Range Rover Velar vs BMW X6

The new Range Rover Velar may look great, but is the V6 diesel version better than the car that invented the SUV coupé – the BMW X6?...

29 March 2019
Range Rover Velar vs BMW X6

The contenders

BMW X6 xDrive40d M Sport

  • List price £65,005
  • Target Price £58,801

Nobody has more experience of building sporty SUVs than BMW


Range Rover Velar D300 HSE

  • List price £65,320
  • Target Price £62,919

The Velar has the looks, but it will need more than that to succeed here


Ironic, isn’t it? Range Rover’s Velar takes its name from the Latin word ‘velare’, meaning ‘to hide’, which was what the secret Range Rover prototypes in the 1960s were codenamed. Yet, judging by its rakish looks, this is hardly a car for the shy and retiring.

The Velar has arrived to fill the sizeable void in price and size between the smaller, heavily styled Evoque and the larger, more functional Range Rover Sport. On the face of it, the Velar’s sleek lines make it seem a closer relation to the former, but in fact its size places it nearer the latter.

Bear in mind, though, that nearly £40,000 separates the cheapest and most expensive Velars and it’s the more expensive end of the range that most buyers will gravitate towards. Indeed, we’re focusing here on the V6 diesel version in lofty HSE trim, which pushes the asking price north of £65,000.

BMW X6 front

BMW knows a thing or two about building eye-catching SUVs, too; its X6 has been dividing opinion for nearly a decade. But whether you love or loathe the looks, there’s no doubt the X6 is a capable car that actually looks well priced next to the Velar after you've factored in the sizeable discounts available. We’re testing the X6 in punchy six-cylinder 40d form and range-topping M Sport trim.


Driving

Performance, ride, handling, refinement

Try as we might, we couldn’t launch the Velar from standstill to 60mph as quickly as the official performance figures suggest is possible – a common trait among Land Rover models.
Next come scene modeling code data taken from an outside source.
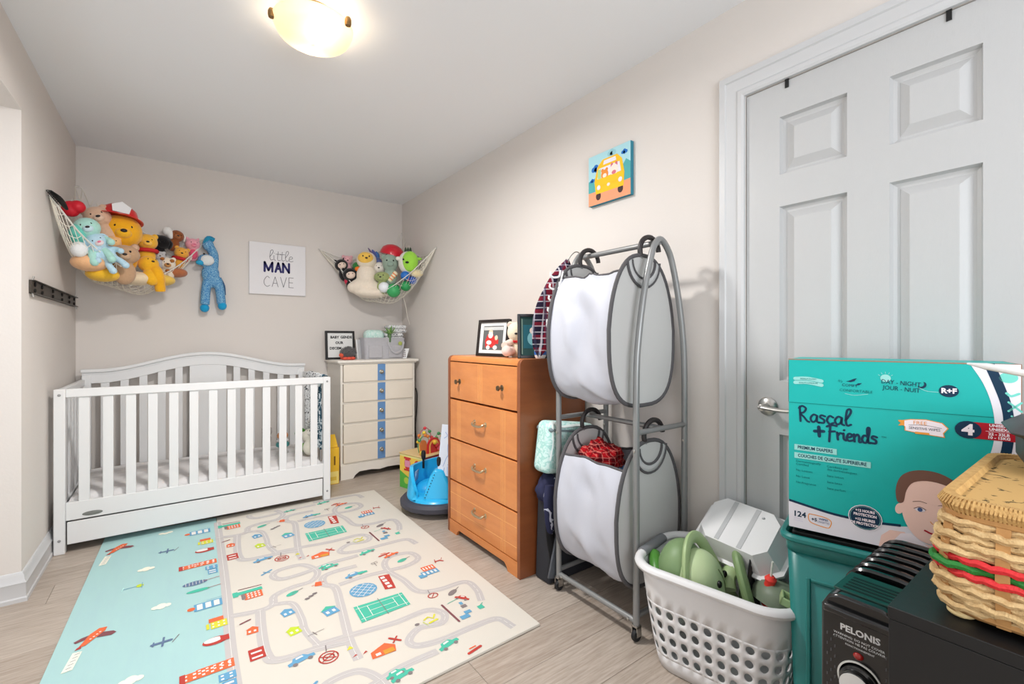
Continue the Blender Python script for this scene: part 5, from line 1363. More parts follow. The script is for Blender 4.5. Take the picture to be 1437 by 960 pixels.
# free wipes ribbon
frib = [(.240, .326), (.262, .332), (.29, .334), (.318, .329), (.328, .318), (.320, .306), (.322, .297), (.300, .299), (.272, .302), (.252, .305), (.252, .314)]
fpoly(ml, F_, [(.2835 + (x - .2835) * 1.05, .316 + (y - .316) * 1.10) for x, y in frib], o2_, 4); fpoly(ml, F_, frib, o3, 8)
fpoly(ml, F_, [(.238, .329), (.250, .330), (.250, .317), (.238, .315), (.243, .322)], o3 + .0001, 4)
ftext(ml, F_, 'FREE', .0125, .279, .3255, o4, 4); ftext(ml, F_, 'SENSITIVE WIPES', .0088, .287, .312, o4, 1, sx=.88); fstroke(ml, F_, [(.258, .319), (.29, .321), (.318, .317)], .0008, o4, 1)
frect(ml, F_, .270, .296, .2985, .3035, o4 + .0001, 4)
# size badge
frect(ml, F_, .362, BWd - .001, .301, .339, o3, 3); fdisc(ml, F_, .363, .320, .0225, .0205, o4, 1); ftext(ml, F_, '4', .034, .363, .319, o5, 8, bold=.0016, sx=1.15)
ftext(ml, F_, 'UNISEX', .0085, .412, .334, o4, 8, bold=.0003); ftext(ml, F_, 'UNISEXE', .0085, .414, .3255, o4, 8, bold=.0003)
fstroke(ml, F_, [(.392, .3205), (.440, .3205)], .0007, o4, 8, smooth=0)
ftext(ml, F_, '22 - 33LB', .0085, .413, .3145, o4, 8, bold=.0003); ftext(ml, F_, '10 - 15KG', .0085, .413, .3065, o4, 8, bold=.0003)
# count
ftext(ml, F_, '124', .021, .0265, .0395, o2_, 1, bold=.0006); ftext(ml, F_, 'Diapers', .0062, .0235, .0285, o2_, 9); ftext(ml, F_, 'Couches', .0062, .0235, .0220, o2_, 9)
oval = [(.048, .044), (.055, .047), (.085, .045), (.099, .038), (.0975, .024), (.090, .018), (.06, .022), (.049, .029)]
fstroke(ml, F_, oval, .0022, o2_, 4, closed=True); ftext(ml, F_, '+5', .0125, .061, .0335, o3, 1, bold=.0004); ftext(ml, F_, 'WIPES', .0075, .082, .038, o3, 11, bold=.0002); ftext(ml, F_, 'LINGETTES', .0068, .0825, .030, o3, 11, sx=.8)
fdisc(ml, F_, .172, .066, .0355, .0330, o3, 2); fdisc(ml, F_, .172, .066, .0335, .0310, o3 + .0001, 1); fstroke(ml, F_, [(.172 + .031 * cos(a), .066 + .0285 * sin(a)) for a in [2 * PI * k / 24 for k in range(24)]], .0007, o4, 5, closed=True, smooth=2)
for k, s in enumerate(('+12 HOURS', 'PROTECTION', '+12 HEURES', 'DE PROTECTION')):
    ftext(ml, F_, s, .0092, .172, .083 - .0105 * k - (.002 if k > 1 else 0), o5, 8, bold=.00035, sx=.84)
# baby photograph
fpoly(ml, F_, [(.200, .001), (.205, .03), (.222, .048), (.25, .05), (.27, .03), (.33, .03), (.36, .001)], o3, 6)
fpoly(ml, F_, [(.215, .001), (.243, .045), (.262, .05), (.30, .02), (.34, .001)], o3 + .0001, 8)
head = [(.243, .150), (.250, .185), (.275, .203), (.310, .203), (.345, .18), (.355, .13), (.345, .075), (.325, .045), (.295, .033), (.270, .045), (.252, .075), (.244, .11)]
hs_ = [tuple(p)[:2] for p in cr([(x, y, 0) for x, y in head], 4, True)]
fpoly(ml, F_, hs_, o4, 6)
hair = [(.236, .125), (.234, .16), (.246, .192), (.275, .209), (.315, .208), (.35, .185), (.362, .15), (.352, .15), (.335, .176), (.30, .186), (.268, .178), (.254, .155), (.248, .125)]
fpoly(ml, F_, [tuple(p)[:2] for p in cr([(x, y, 0) for x, y in hair], 4, True)], o5, 7)
fdisc(ml, F_, .2405, .107, .008, .014, o4 + .0001, 6, rot=-.2)
for ex_ in (.279, .325):
    fdisc(ml, F_, ex_, .113, .0095, .0055, o5 + .0001, 8); fdisc(ml, F_, ex_, .113, .0048, .005, o5 + .0003, 11); fstroke(ml, F_, [(ex_ - .011, .114), (ex_, .1195), (ex_ + .011, .1145)], .0015, o5 + .0004, 7)
    fstroke(ml, F_, [(ex_ - .013, .130), (ex_, .1335), (ex_ + .012, .131)], .0013, o5 + .0001, 7)
fstroke(ml, F_, [(.298, .088), (.302, .083), (.309, .083), (.313, .088)], .0016, o5 + .0002, 4); fstroke(ml, F_, [(.288, .064), (.302, .059), (.318, .064)], .004, o5 + .0002, 3)
obj('printed_front', ml, [C(c, .45) for c in cols], bo, smooth=0)

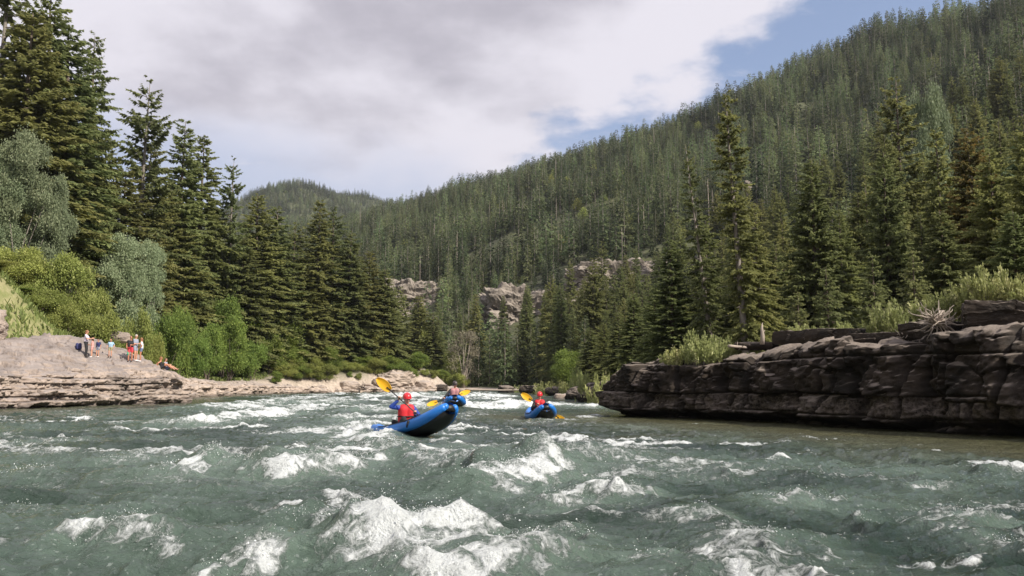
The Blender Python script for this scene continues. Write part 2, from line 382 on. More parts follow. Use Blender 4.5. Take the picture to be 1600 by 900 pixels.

Still, it offers enough low-down pull and outright pace to dispense with slow-moving traffic on motorways and fast A-roads when you need to.

The X6 isn’t much more powerful than the Velar, but acceleration is noticeably more urgent and its 0-60mph time was 1.5sec quicker.

Both cars have eight-speed automatic gearboxes, but the X6’s is the better-tuned, hesitating less when you pull away from junctions and flicking between gears more responsively when you engage manual mode by pulling the paddles behind the steering wheel.

Range Rover Velar front

The X6's steering is more communicative than the Velar's, too, although it's slower to respond, which means more arm work is required to thread your way around urban backstreets. Add in the Velar's smaller size, and it's certainly the more wieldy car around town.

True, if you up the speed, you notice that the Velar sways about more than the X6 when asked to make sudden changes of direction. However, hold your nerve, and it will grip the road similarly well.

There’s more good news when it comes to the Velar’s ride quality. The car wafts along on its standard air suspension, soaking up most bumps remarkably well – especially at high speeds. By contrast, the X6 jostles you around quite a bit.

Throw in a gruffer engine note and more wind noise, and the X6 is the definitely the less refined cruiser. Unfortunately, some tyre and suspension noise spoil the Velar’s otherwise peaceful interior at low speeds.